Fall Accept Rate= 100%

ComputerWorld’s Sharktank column tells the story of security implemented wrong:

DECEMBER 13, 2005 (COMPUTERWORLD) – At the airport where this pilot fish works, security has gotten a lot more attention since 9/11. “All the security doors that connect the concourses to office spaces and alleyways for service personnel needed an immediate upgrade,” says fish. “It seems that the use of a security badge was no longer adequate protection.
“So over the course of about a month, more than 50 doors were upgraded to require three-way protection. To open the door, a user needed to present a security badge (something you possess), a numeric code (something you know) and a biometric thumb scan (something you are).
“Present all three, and the door beeps and lets you in.”
One by one, the doors are brought online. The technology works, and everything looks fine — until fish decides to test the obvious.
After all, the average member of the public isn’t likely to forge a security badge, guess a multidigit number and fake a thumb scan. “But what happens if you just turn the handle without any of the above?” asks fish. “Would it set off alarms or call security?
“It turns out that if you turn the handle, the door opens.
“Despite the addition of all that technology and security on every single door, nobody bothered to check that the doors were set to lock by default.”
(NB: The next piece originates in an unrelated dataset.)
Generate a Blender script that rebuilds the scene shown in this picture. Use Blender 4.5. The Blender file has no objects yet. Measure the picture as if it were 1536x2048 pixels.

That reminds me of a story Eric Cole tells of a company that spend millions installing biometric readers for access. The company is all proud of it, so while he is taking a tour they have him try it. In spite of not having access, the door opens. After nearly having a heart attack, they discover that the security system was left in a “open for anything” mode after the install.
Don’t merely test that it something correctly provides access. Test that it correctly denies access as well.